VERO BEACH – Like children heading to an Easter egg hunt, members of the Athena Society spilled into the lobby of the Vero Beach Museum.
Politely clasping the hand of Lucinda Gedeon, the museum director and orchestrator of the evening strode toward the hall where the cache of artworks hung. An annual event since 2003, the dinner is one of the most anticipated of the museum’s many affairs and the stage for a democratic process that selects a major purchase for the permanent collection.
Democratic – sort of. Each of the 83 members marks a ballot, but not without first adding a $5,000 premium to the $1,500 top-tier donor level to allow them into the Athena Society.
The Athena members stood before the art offerings, shipped to the museum at considerable effort for consideration.

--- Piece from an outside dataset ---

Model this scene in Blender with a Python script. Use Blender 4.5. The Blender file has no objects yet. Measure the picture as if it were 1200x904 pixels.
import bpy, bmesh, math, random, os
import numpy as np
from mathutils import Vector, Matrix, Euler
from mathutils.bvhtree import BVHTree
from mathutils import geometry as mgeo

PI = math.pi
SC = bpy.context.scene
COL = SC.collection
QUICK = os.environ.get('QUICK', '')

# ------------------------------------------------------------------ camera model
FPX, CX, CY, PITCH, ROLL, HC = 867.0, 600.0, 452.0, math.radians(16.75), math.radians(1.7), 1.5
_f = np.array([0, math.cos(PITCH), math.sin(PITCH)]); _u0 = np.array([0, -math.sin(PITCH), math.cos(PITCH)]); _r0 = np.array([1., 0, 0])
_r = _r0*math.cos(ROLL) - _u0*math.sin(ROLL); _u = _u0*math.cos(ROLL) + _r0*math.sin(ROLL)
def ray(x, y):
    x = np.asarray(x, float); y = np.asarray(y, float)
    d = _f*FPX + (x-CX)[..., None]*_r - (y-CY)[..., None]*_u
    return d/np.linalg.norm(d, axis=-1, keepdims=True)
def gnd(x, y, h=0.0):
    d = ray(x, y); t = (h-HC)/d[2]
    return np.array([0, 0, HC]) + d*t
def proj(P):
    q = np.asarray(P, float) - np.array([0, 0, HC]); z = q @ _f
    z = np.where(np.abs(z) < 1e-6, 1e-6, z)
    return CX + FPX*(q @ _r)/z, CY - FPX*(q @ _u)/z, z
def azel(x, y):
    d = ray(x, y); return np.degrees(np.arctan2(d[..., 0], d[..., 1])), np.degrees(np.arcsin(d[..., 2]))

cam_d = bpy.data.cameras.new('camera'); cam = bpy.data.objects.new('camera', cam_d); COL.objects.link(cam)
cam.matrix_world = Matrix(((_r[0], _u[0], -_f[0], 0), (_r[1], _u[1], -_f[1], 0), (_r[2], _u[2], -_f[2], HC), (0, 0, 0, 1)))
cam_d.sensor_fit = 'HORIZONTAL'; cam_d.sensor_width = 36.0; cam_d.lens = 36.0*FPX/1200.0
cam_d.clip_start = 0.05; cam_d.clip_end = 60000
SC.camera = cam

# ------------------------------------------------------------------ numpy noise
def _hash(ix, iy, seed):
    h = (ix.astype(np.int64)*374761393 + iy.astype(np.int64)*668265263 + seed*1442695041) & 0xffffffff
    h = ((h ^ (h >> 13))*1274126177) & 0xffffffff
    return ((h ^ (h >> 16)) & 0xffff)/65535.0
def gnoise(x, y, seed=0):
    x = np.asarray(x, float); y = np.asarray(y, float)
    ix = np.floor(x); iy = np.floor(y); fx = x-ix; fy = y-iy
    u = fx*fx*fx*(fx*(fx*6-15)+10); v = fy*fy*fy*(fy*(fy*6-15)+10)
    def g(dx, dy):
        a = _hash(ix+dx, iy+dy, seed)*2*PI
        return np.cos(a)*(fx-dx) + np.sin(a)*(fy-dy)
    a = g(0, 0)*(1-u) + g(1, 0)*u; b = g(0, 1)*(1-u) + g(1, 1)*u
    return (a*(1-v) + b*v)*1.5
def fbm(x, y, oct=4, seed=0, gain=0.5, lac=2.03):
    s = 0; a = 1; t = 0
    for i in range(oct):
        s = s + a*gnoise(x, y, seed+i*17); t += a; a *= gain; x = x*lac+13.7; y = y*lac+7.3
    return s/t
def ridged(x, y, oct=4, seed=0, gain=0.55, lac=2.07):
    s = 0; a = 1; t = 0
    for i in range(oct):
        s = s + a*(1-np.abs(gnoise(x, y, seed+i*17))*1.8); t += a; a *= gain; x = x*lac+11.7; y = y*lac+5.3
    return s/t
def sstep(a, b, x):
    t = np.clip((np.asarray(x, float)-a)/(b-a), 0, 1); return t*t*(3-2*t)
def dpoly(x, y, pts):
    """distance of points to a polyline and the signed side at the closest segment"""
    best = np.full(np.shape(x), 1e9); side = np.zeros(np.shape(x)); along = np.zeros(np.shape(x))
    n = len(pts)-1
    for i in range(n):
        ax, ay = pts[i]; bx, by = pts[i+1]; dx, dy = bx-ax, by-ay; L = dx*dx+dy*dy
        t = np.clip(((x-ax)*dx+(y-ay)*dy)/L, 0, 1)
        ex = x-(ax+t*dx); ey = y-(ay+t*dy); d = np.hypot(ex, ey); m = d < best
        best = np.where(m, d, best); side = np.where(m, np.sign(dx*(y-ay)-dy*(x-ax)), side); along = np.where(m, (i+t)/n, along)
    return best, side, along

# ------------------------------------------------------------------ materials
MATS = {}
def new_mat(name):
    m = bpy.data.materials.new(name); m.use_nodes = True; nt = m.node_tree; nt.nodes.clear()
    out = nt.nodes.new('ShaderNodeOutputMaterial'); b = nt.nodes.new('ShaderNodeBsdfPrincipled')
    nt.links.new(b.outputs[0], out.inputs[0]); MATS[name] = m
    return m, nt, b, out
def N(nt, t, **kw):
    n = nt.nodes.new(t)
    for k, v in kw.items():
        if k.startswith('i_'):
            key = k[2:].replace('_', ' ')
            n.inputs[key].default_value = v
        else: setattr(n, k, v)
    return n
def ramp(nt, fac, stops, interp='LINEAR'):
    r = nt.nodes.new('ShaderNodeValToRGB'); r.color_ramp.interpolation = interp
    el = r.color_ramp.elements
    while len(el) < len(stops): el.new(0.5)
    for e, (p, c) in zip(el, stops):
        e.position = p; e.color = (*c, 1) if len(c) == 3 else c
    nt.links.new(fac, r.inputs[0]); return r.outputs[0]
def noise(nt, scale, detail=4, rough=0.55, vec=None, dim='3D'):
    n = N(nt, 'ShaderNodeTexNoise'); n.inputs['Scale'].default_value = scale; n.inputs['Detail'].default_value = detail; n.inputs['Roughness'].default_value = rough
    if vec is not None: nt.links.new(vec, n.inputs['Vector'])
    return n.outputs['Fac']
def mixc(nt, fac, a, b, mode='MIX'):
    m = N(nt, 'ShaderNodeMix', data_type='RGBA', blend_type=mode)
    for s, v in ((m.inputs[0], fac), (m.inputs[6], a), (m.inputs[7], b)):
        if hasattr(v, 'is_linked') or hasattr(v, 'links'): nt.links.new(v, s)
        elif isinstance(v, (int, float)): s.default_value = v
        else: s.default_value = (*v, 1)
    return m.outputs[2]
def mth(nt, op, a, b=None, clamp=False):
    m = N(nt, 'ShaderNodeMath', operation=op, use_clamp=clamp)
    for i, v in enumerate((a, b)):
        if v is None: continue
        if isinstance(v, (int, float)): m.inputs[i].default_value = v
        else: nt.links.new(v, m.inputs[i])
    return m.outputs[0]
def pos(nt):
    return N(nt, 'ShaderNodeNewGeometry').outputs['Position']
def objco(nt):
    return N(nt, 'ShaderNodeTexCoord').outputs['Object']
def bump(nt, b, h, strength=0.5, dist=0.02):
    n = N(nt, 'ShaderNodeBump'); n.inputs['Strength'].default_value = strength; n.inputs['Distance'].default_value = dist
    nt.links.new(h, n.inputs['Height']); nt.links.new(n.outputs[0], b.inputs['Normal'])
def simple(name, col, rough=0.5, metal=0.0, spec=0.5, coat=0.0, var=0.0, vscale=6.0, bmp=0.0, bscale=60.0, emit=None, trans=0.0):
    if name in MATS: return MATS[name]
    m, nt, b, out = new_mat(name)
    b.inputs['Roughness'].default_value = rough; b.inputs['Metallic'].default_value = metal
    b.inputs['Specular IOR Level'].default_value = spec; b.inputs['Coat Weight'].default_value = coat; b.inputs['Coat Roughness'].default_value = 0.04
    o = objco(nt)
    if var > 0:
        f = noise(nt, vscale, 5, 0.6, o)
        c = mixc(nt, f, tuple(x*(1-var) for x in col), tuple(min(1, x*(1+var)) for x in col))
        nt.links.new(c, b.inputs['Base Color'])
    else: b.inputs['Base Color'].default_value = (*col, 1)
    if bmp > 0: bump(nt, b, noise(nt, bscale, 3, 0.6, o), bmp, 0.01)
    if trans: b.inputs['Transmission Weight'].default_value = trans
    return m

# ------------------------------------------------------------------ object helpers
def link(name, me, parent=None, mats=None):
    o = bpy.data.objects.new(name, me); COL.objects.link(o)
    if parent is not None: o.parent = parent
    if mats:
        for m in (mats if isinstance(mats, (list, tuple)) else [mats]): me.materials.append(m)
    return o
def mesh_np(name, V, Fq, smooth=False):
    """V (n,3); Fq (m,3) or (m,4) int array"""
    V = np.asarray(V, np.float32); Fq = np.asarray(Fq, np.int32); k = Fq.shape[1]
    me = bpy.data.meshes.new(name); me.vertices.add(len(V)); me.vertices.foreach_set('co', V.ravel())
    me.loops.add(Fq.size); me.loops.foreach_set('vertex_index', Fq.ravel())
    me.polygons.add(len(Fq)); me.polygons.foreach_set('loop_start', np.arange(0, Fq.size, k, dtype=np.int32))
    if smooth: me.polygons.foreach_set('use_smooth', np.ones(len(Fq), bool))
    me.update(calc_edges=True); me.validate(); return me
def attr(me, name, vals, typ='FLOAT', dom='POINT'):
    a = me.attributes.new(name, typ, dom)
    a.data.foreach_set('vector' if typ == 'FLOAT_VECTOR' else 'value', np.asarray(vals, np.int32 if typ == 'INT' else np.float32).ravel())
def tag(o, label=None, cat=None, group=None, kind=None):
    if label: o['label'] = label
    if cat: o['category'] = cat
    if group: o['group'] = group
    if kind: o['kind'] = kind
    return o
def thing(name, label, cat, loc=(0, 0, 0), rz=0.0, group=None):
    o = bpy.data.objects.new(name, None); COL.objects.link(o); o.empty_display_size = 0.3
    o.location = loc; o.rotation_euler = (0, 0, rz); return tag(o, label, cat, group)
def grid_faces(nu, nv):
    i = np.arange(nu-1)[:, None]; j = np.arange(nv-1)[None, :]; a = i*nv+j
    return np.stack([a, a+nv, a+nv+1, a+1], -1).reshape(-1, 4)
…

The stature of the guests – let alone the artwork – lent an aura of honor to the evening. Without interest of this ilk, the museum might not be.
“The Wyeth is a shoe-in,” whispered one guest, an Athena veteran. “With this crowd? No question.”
He was right.
The watercolor won the group’s vote, hands down. Called “The Wales Farm,” the painting features Wyeth’s hallmark barn, billowing curtain and harsh worn fencing set against a soft hedge of trees.
The museum’s new curator, Jay Williams, said the painting is an excellent example of Wyeth.
At $405,000, it was also by far the most expensive of the choices.
In prior years, the society voted to acquire two paintings in lieu of one pricey one, or to buy one and roll the remainder of that year’s budget into the next year’s selection.
The work that drew the longest stares at Wednesday evening’s gathering was a video installation by Bill Viola, called “Six Heads.”
The video on plasma display featured the head of the same balding, bearded man contorting in extreme slow motion into expressions of various emotions.
Another of Viola’s work, “The Greeting,” was lent to the museum for exhibition in late 2008 by Richard and Pamela Kramlich, residents of Windsor, who are considered among the foremost collectors of video art.
Perhaps the most charming of the options was Susan Rothenberg’s sunny work, “Yellow Studio.”
The vast canvas was the backdrop of a New York Times photo from her show a year ago at the Georgia O’Keeffe Museum in New Mexico.
Rothenberg moved to New Mexico from New York a decade ago, along with her husband, the equally renowned multimedia artist Bruce Nauman.
Best known for her vibrant, rough-edged paintings of horses in the 1970s, Rothenberg has gone on to focus on scenes of powerful, often fleeting, and otherwise ordinary moments.
In the case of “Yellow Studio,” the viewer looms over her shoulder to see her arms holding a book at the bottom of the canvas, her sleeping dog on its back beside her and much of the balance of the canvas a yellow empty plane.
A small watercolor and gouache by Oscar Bluemner, “New Hampshire Town,” was offered as a rare example of that artist’s work.
Bluemner exhibited in the landmark Armory Show of 1913 and is considered a pivotal force in the creation of the American Modernist movement.
Williams explained that the donation to Deland’s Stetson University of 1,000 works by Bluemner’s daughter has made his paintings harder to acquire.
A sculpture of an accordion-pleated bow, a bronze on stainless by Lynda Benglis seemed a particularly feminine offering, executed by a woman known for her earlier and far more explicit evocations of gender issues, some reflecting what she considered a diminished role of women in the art world.
Whether that aspect of her body of work informed the Athena Society vote, the bronze was admired by at least two women that evening, who remarked that it would add to the museum’s growing collection of three-dimensional art.
Sculpture, in particular very large outdoor pieces, have become a signature of the museum, said Williams, who points to the museum’s sculpture garden as a proud example of its willingness to fund the care and preservation of exterior artwork for the public.
Like kids in the garden at Easter, the guests bypassed the four creations set out by Gedeon.
Delectable though they were, the crowd went straight for the Wyeth, the big boxed chocolate bunny of the evening.
Only the hostess of the hunt – Gedeon, knows if the overlooked works may turn up in next year’s basket; she has been known to re-egg.